Non-Adiabatic Atomic Transitions: Computational Cross Section Calculations of Alkali Metal - Noble Gas Collisions

Optically pumped alkali lasers operate by first exciting an alkali atom from the ground $^{2}$S$_{1/2}$ state into the $^{2}$P$_{3/2}$ excited state. The alkali atom will then undergo a non-adiabatic fine structure transition from the $^{2}$P$_{3/2}$ state to the $^{2}$P$_{1/2}$ state. This establishes a population inversion between the $^{2}$P$_{1/2}$ excited state and the $^{2}$S$_{1/2}$ ground state required for the system to lase.
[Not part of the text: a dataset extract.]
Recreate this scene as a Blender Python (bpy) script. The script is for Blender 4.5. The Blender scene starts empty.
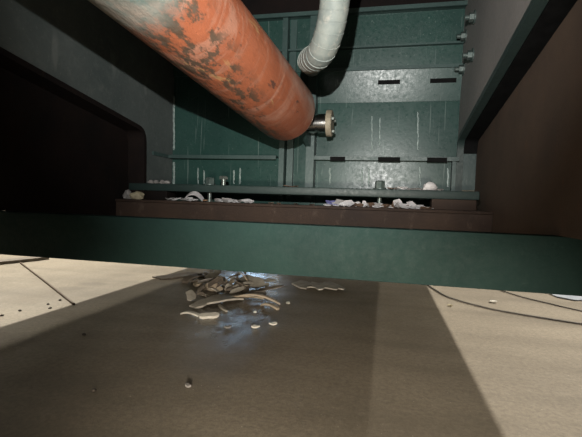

In this type of laser, the working medium consists of alkali atoms at a fairly low partial pressure together with a buffer of noble gas atoms at a higher partial pressure. For potassium and rubidium, collisions with the noble gas atoms can cause the alkali atom to undergo fine structure transitions at a sufficiently high rate to lase. Scattering cross sections for the non-adiabatic fine structure transition between M + Ng pairs are therefore of interest and are computed for M + Ng pairs where M = K, Rb, Cs, and Ng = He, Ne, Ar. The calculations are performed with time dependent wave packet methods to first compute scattering matrix elements. A sum over scattering matrix elements for values of angular momentum J ranging from 1/2 to 501/2 is then used to compute associated fine structure cross sections. Theoretical cross sections are compared to experimental results where possible.